Q: What would you say to someone who wants to visit New Orleans?
A: You can still come down and eat in the best restaurants, hear great music and have the weekend of the year. Beforehand though, I would urge people with a little bit more between the ears to get into the guts of the city and see what’s happened in Lakeview, New Orleans East and the Lower Ninth Ward. After that you can break bread and toast the human spirit in the middle of all this misery and suffering. You will have a rich, textured experience. Then go back and tell everyone what you witnessed. It’s valuable to let the world know what’s happened in New Orleans, and hopefully it’s something we will never see again.
Q: Did you have any problem with holding Mardi Gras and Jazz Fest this year?

A: I respect those who said it was inappropriate to have a celebration after Katrina, but I didn’t agree. It was enormously important for New Orleans to restate its continuity, for everyone to reaffirm life, the joie de vivre. The parades and parties aren’t fatuous or superficial. It’s why there is dancing and music at jazz funerals…and it didn’t hurt the local economy either.
Q: Without being glib, why does New Orleans matter?

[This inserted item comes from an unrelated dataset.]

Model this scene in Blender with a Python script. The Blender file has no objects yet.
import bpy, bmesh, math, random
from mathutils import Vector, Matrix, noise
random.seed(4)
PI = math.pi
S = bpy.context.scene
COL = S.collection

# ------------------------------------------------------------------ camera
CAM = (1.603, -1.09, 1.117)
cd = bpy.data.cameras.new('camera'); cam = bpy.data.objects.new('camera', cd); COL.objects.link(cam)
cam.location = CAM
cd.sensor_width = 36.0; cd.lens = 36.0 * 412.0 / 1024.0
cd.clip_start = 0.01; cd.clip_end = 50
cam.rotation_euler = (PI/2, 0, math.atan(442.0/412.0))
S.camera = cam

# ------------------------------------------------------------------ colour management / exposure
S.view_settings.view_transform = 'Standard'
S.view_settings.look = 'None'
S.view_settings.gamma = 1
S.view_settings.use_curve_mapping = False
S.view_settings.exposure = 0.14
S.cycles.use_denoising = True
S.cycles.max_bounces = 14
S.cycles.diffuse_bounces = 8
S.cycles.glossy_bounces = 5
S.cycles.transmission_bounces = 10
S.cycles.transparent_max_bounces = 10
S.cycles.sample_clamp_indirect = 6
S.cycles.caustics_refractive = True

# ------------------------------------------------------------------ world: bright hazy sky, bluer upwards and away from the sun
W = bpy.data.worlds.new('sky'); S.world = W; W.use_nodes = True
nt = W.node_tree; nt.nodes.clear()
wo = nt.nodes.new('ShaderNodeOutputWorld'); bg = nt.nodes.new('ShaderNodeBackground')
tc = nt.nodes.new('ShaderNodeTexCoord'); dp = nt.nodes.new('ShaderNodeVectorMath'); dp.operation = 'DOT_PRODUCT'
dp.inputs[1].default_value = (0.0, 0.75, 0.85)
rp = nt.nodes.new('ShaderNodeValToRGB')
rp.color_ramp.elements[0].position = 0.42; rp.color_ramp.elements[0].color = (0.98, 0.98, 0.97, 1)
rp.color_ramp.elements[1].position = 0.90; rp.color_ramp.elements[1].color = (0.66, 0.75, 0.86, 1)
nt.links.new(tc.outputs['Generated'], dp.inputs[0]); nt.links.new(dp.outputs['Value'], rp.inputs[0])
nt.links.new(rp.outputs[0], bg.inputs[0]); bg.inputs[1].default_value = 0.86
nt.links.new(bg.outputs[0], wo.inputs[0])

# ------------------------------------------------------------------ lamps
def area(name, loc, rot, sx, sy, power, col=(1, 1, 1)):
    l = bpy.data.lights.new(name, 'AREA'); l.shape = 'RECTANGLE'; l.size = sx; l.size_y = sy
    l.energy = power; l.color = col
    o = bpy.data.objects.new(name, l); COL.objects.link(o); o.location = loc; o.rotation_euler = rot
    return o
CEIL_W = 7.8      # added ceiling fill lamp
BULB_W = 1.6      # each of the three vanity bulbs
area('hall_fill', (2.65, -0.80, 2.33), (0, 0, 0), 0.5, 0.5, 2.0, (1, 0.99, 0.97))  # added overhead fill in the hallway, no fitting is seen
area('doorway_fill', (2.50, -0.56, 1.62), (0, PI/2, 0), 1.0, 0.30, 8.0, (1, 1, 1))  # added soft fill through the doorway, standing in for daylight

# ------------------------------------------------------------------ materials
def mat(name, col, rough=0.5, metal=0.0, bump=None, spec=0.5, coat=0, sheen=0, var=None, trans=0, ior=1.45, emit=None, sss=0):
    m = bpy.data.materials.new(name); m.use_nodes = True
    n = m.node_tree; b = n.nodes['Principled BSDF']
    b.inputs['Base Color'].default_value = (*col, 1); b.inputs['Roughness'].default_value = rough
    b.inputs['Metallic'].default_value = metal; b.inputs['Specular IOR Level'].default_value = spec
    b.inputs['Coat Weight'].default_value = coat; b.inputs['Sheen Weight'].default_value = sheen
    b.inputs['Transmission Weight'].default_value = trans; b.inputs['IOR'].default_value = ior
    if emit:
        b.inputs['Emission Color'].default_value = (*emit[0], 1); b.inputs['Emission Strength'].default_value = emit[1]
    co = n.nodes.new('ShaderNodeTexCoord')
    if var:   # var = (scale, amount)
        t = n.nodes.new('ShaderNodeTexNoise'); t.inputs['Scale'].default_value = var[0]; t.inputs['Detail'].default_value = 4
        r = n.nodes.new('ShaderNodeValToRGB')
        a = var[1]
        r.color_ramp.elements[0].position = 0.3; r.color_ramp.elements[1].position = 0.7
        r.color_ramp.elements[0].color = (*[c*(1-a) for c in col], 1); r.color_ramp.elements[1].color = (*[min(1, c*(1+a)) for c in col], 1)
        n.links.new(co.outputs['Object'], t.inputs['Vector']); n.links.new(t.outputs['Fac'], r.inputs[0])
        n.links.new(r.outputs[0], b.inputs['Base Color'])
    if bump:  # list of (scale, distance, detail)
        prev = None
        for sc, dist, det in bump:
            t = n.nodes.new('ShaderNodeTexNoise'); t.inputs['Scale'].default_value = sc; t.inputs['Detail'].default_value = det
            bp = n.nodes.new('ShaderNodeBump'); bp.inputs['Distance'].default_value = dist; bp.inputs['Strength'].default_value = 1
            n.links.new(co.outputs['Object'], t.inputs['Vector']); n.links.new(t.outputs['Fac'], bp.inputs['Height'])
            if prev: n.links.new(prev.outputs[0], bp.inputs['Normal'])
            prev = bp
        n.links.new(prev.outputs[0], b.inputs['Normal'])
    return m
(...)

A: In a broad sense, if we consider ourselves Americans, it doesn’t matter if a tragedy strikes North Dakota, Austin, Michigan or San Jose. If we are all part of the United States of America, then we all matter equally. When family or neighbors get into trouble, you help them out. How can someone say any American city doesn’t matter? If we aren’t going to invest in safety and build levees that work, not the god awful things constructed by the Army Corps of Engineers, then why not say the hell with all of it? Are we going to abandon San Francisco or St. Louis because they’re built on a fault lines? Or New York because it’s a terrorist bulls-eye…

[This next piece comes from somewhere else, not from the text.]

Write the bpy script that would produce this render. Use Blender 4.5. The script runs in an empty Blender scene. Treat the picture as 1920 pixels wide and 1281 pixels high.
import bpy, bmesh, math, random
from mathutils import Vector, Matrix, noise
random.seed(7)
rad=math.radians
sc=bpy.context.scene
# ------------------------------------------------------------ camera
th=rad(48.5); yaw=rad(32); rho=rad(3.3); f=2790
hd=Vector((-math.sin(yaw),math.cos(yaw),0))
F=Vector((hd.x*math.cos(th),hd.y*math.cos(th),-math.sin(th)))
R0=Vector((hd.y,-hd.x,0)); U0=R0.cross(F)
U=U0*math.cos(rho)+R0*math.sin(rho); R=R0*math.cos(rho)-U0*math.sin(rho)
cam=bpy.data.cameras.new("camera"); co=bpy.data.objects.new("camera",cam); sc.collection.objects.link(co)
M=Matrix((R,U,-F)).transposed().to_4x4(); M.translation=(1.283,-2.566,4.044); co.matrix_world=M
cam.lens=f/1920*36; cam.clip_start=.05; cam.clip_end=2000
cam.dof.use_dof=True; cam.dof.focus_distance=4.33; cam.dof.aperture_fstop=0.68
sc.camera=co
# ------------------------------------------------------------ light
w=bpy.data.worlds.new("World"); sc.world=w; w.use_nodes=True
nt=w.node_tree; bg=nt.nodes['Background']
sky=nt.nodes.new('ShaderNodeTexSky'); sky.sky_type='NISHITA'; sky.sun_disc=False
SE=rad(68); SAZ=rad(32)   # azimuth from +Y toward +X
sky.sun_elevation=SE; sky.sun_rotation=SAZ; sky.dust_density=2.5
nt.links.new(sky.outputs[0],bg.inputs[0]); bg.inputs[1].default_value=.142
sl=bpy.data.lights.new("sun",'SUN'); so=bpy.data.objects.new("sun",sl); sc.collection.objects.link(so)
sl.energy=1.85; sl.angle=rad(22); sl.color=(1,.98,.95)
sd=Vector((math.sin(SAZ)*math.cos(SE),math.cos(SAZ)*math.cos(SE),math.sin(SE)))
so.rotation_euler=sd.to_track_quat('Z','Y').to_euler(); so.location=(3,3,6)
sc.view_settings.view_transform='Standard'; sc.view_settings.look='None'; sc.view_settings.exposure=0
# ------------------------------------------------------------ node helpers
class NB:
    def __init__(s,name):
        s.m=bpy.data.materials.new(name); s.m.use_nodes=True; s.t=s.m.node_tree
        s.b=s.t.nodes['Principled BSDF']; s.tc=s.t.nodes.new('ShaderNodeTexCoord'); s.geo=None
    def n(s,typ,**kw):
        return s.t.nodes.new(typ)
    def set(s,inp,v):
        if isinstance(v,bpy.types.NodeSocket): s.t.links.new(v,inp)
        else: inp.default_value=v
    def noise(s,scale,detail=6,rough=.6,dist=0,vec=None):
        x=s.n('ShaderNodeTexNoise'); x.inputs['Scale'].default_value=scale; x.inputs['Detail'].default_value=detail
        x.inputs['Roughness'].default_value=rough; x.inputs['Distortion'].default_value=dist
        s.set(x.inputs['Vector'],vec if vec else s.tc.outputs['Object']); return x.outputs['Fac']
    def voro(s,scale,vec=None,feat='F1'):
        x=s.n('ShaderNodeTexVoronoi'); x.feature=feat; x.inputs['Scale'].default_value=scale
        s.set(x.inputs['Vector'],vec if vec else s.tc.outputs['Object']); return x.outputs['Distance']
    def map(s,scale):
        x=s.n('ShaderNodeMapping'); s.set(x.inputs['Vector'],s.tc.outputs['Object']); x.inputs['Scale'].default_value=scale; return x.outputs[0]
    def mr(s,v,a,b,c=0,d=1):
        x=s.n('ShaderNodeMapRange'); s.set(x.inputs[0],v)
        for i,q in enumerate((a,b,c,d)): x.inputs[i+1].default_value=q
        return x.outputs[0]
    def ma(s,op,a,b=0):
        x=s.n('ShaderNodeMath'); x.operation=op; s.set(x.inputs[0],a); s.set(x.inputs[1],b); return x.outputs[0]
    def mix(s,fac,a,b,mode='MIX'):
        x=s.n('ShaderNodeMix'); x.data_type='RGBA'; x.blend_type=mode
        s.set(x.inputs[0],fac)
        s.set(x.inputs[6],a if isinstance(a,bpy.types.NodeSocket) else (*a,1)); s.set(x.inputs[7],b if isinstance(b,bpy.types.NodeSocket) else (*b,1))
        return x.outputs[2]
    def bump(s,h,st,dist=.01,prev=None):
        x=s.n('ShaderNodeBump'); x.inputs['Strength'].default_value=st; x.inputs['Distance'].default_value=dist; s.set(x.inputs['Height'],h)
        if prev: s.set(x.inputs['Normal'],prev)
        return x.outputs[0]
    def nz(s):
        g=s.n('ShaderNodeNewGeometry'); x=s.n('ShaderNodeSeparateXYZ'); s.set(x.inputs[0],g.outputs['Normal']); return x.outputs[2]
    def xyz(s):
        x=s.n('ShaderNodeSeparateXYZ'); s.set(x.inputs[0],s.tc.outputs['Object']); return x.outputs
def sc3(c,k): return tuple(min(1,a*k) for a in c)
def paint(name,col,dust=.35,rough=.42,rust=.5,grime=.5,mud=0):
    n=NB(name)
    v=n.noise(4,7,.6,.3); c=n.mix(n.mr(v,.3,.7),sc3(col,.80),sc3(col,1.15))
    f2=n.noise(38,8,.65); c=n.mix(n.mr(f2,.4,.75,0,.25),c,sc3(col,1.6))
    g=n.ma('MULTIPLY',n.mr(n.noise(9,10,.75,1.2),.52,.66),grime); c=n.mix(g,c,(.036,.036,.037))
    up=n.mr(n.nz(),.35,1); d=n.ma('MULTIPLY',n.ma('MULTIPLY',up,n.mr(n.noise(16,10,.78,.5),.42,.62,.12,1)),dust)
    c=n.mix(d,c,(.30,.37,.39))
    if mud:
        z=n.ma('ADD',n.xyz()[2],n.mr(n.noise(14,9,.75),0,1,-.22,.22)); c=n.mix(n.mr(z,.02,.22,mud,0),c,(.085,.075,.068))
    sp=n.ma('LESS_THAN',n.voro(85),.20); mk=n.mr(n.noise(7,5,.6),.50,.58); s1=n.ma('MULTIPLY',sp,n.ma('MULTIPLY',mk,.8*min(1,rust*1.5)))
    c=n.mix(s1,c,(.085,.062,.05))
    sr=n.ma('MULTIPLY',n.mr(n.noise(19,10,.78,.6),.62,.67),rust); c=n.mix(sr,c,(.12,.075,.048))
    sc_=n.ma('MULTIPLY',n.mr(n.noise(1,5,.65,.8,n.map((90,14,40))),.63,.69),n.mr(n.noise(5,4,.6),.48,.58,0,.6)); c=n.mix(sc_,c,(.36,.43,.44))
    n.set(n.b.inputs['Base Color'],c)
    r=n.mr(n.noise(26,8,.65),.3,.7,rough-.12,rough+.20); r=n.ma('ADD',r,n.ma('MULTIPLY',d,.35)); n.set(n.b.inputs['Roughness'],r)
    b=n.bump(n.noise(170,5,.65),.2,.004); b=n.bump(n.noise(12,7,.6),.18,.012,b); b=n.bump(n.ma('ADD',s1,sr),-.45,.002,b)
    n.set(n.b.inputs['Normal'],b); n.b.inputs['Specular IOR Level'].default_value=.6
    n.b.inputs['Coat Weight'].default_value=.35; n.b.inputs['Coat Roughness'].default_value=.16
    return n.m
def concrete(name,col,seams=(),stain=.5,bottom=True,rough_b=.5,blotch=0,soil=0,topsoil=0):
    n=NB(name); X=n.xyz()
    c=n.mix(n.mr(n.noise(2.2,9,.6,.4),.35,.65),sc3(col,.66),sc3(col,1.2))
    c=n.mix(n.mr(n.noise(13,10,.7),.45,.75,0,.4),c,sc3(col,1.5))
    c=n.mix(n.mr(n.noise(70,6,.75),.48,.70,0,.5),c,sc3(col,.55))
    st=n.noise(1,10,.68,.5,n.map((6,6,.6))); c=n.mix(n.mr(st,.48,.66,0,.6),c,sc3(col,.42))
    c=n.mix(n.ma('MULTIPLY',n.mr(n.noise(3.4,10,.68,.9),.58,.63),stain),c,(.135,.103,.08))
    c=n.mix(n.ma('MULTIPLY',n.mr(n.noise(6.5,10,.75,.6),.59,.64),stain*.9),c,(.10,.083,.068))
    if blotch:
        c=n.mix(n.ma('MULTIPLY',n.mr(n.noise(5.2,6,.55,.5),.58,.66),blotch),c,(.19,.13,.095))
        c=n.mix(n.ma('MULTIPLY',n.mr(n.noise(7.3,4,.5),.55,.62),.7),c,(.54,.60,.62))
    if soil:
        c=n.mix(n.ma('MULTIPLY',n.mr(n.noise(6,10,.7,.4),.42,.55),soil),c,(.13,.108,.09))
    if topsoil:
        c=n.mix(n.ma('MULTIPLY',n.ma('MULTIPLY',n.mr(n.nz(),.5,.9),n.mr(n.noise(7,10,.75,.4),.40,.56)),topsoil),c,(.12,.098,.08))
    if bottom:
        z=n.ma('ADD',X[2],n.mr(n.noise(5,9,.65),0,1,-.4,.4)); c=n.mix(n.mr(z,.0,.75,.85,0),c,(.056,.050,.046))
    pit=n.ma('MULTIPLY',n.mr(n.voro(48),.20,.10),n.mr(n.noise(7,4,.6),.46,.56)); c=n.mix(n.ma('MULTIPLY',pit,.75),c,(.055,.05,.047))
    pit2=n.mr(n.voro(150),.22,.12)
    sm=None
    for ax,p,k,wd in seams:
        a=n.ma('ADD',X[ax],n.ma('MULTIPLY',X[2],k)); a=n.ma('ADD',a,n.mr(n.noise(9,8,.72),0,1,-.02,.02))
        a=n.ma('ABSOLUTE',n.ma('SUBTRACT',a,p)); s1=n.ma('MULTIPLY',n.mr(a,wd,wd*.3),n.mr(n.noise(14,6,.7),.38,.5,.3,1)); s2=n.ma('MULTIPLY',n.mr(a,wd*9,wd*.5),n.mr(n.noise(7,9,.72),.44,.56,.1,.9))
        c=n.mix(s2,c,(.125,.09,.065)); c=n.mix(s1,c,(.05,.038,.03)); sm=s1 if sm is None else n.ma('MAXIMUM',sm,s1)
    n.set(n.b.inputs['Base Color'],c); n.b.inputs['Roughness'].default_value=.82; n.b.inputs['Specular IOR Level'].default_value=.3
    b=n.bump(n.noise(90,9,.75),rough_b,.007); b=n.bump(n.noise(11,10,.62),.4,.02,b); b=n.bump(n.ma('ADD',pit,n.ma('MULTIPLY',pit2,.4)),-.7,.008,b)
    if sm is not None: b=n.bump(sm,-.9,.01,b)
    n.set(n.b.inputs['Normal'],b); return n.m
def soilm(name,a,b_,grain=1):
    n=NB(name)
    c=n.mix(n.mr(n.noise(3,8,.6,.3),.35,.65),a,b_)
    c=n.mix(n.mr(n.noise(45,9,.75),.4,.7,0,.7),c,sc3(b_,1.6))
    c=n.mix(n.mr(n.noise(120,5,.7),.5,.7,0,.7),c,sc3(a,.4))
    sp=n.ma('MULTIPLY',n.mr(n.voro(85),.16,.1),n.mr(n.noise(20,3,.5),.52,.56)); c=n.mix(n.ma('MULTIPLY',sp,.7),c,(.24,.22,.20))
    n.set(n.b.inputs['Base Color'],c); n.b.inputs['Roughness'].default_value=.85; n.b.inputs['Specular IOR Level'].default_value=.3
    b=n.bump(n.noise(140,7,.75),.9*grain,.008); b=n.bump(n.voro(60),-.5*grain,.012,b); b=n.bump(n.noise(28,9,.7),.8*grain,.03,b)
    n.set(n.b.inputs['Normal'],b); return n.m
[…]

Specific to New Orleans, we can’t reduce the city to a profit/loss statement. If we look at it that way, what’s the bottom line value of Central Park? The most interesting people in America are those attracted to culture, whether they’re musicians, artists or entrepreneurs. We’ve fallen a long way as a society if we don’t reach out to an American city that’s hurting. In fact, we’re doomed.